Since then, while doing LG, I have been reading and re-reading every rule in every game because I have a nagging fear it will happen again. The trouble is that this has slowed me down a lot---to the point that I can't finish sections in time. I can't help but think that this isn't the right way to deal with this problem.. Any thoughts?
Comments
With that being said, 13 months later, +1200 games, 2 timed sections per day, I can tell what went wrong here for you with a pretty high degree of confidence. Almost everything that can go wrong in the games sections, has gone wrong for me throughout my learning process: from misreading a rule, to misbubbling to forgetting a piece. I've translated the word "before" in the rule set to "after" in my visual representation, I've read "neither" as "either" which in grouping games sets one on a course to get almost all the questions wrong.
I think the answer to your question about the worrying about misreading something that is now causing your timing to suffer is twofold: 1.You've got to rebuild your confidence in your approach to games. Rebuild by practice, rebuild by fool proofing, rebuild by keeping a notebook of mistakes you do make that you review for 3-5 minute per day and remember not to make those mistakes again. I've had to do this a dozen times over.
2.Assimilate a practiced and efficient check of how you have translated the rules vs. how the rules are presented to us in the setup. This check takes me between 7-10 seconds. I work from the bottom rule up to the top rule, checking that I have them written correctly. The reason for this is I once had a professor that made us edit the grammar of our papers by reading the last sentence first and reading the whole paper backwards: that way our minds didn't read what we "knew" what we were saying, but what was actually written on the paper.

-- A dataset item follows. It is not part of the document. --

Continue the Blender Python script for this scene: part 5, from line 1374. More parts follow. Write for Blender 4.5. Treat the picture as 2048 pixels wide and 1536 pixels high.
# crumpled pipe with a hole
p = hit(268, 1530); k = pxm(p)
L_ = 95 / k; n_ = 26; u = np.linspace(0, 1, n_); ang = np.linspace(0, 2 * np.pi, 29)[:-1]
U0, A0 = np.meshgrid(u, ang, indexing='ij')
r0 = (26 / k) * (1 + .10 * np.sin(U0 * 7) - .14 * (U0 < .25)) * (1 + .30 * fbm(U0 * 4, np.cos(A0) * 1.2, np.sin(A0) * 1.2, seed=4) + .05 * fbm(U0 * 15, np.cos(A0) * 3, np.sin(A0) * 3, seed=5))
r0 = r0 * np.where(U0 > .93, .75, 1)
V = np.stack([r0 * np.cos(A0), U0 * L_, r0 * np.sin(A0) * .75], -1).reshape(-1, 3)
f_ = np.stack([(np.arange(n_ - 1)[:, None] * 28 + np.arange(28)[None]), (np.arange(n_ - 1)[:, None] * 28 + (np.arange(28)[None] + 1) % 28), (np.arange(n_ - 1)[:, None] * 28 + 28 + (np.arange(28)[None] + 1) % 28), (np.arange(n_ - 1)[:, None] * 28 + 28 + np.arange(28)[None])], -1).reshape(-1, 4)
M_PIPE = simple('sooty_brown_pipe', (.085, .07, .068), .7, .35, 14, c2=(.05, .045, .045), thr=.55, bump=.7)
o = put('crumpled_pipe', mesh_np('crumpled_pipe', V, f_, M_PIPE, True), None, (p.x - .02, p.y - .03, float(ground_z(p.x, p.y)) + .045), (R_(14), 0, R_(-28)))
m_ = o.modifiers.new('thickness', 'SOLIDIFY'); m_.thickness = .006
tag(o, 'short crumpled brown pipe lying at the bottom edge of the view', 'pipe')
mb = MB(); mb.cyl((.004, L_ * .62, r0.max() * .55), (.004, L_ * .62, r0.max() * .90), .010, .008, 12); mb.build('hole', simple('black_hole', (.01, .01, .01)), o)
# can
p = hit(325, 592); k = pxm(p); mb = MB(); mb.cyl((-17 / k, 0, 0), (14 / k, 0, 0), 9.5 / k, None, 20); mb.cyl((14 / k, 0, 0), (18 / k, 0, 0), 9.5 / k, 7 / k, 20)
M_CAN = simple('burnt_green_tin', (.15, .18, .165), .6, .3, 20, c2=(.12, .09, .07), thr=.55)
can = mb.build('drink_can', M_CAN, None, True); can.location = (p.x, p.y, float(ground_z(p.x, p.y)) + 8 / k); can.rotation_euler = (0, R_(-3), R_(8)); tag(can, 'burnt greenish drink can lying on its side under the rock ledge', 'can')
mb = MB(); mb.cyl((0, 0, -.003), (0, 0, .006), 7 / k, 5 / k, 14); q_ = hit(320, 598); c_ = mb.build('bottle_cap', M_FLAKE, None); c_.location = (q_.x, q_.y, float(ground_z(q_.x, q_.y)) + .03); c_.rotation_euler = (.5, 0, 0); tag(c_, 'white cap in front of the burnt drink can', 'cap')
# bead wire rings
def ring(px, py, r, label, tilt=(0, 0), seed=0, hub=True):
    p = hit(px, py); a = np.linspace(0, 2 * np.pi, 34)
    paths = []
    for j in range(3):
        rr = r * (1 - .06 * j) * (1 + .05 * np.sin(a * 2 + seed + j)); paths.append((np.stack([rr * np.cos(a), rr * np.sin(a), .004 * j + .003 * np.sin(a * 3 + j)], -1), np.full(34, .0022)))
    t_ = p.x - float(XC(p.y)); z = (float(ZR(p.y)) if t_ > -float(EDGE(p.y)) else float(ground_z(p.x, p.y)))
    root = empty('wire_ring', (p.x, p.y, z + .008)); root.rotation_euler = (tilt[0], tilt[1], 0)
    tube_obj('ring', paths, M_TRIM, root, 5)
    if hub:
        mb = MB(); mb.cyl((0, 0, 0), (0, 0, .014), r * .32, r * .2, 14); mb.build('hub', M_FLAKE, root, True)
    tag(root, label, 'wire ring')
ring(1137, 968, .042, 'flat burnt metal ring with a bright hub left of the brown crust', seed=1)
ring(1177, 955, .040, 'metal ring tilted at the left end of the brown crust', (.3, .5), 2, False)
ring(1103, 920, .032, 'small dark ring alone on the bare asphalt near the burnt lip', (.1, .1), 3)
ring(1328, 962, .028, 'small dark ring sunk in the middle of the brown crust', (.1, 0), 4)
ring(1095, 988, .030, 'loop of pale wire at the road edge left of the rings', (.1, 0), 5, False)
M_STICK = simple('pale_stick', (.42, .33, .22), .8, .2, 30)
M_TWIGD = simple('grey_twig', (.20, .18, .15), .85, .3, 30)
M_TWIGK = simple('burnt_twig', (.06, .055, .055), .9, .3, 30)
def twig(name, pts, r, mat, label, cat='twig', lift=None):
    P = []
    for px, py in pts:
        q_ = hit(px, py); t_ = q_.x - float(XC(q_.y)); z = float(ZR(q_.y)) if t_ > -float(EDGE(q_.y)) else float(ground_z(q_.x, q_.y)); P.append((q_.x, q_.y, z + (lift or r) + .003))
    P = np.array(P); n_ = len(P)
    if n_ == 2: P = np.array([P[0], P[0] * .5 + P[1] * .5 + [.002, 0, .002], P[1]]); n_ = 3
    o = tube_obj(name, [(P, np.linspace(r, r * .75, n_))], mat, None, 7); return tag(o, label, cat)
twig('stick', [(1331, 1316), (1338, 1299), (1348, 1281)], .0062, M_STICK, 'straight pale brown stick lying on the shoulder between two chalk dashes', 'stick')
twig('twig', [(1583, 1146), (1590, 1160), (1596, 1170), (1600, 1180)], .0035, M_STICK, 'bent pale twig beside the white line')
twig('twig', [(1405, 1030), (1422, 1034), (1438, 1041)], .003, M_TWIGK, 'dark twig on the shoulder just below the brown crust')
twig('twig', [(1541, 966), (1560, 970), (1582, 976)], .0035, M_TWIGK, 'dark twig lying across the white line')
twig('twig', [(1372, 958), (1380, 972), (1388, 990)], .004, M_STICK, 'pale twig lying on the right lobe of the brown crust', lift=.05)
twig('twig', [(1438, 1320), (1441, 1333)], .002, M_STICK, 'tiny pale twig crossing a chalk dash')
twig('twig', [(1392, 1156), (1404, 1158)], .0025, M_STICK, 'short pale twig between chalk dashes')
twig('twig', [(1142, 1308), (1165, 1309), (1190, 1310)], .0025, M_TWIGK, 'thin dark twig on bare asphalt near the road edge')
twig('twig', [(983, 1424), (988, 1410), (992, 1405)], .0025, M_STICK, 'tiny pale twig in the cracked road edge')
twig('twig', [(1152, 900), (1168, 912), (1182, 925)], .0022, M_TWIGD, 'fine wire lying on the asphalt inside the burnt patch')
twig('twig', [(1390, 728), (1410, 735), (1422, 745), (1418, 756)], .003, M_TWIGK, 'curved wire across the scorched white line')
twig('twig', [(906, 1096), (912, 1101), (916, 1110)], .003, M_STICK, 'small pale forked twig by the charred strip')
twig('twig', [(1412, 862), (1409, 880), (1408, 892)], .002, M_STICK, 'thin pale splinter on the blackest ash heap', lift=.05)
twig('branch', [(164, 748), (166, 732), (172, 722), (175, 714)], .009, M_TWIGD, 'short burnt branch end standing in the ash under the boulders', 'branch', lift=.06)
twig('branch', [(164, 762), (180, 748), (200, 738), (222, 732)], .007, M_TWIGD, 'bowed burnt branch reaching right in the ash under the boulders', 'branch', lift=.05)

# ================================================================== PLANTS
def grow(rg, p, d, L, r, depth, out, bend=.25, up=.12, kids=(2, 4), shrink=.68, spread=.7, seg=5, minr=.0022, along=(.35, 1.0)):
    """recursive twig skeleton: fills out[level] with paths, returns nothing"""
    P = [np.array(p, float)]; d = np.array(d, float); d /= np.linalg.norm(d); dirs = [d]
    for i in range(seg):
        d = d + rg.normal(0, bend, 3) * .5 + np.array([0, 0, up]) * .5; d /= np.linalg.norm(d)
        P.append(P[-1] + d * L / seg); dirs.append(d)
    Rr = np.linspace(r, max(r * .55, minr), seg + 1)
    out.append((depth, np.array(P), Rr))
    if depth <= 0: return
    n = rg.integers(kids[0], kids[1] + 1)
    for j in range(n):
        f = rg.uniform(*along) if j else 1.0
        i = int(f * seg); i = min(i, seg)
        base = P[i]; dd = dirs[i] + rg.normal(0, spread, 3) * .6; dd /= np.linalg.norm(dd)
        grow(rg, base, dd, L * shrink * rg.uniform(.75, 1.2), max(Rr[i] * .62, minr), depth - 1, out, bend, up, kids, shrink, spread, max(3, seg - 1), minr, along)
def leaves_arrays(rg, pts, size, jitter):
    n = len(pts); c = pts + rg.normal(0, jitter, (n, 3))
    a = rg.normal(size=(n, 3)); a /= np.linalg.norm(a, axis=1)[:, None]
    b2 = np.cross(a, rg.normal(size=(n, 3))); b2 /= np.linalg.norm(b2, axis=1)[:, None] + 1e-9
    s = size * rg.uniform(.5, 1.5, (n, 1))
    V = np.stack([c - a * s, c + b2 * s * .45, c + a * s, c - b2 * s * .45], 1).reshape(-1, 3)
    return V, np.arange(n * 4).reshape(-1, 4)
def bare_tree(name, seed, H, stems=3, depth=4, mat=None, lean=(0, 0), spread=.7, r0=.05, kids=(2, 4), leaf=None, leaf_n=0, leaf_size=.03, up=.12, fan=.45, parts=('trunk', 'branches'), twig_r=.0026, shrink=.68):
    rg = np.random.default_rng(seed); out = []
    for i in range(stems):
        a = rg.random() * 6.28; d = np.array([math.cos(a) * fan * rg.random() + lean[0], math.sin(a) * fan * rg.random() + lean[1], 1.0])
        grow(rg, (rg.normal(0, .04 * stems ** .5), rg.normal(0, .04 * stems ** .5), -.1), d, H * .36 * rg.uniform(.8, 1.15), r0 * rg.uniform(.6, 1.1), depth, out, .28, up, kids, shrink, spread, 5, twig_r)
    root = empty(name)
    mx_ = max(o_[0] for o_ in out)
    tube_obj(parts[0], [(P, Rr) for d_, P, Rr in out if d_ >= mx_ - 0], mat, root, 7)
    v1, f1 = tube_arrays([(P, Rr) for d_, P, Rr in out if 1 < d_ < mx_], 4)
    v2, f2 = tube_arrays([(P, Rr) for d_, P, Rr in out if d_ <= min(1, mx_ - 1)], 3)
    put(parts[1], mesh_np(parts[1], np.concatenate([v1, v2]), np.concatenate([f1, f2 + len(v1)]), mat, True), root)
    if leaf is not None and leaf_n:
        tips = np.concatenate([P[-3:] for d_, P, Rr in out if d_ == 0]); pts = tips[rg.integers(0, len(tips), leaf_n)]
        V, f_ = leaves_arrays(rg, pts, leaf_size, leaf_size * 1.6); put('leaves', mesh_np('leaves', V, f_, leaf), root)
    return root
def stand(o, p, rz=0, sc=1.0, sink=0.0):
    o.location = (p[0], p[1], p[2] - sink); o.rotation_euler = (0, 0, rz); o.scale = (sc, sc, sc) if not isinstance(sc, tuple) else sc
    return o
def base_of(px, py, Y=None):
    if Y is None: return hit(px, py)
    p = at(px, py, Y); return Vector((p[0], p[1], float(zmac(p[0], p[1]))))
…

This process of isolating what we are being told vs. what we have written might seem a bit awkward, but it has worked for me! Others might disagree, but I always check that I have written things correctly. The goal for me in this quick check is to trust that the LSAT isn't going to get something by me twice. Building towards that in an efficient way might be helpful moving forward. I have not made a mistake in translating a rule since October.
I hope this helps.
-David
I adopted the bottom up approach and it's helping my confidence already! I'm all ears if you have more comments!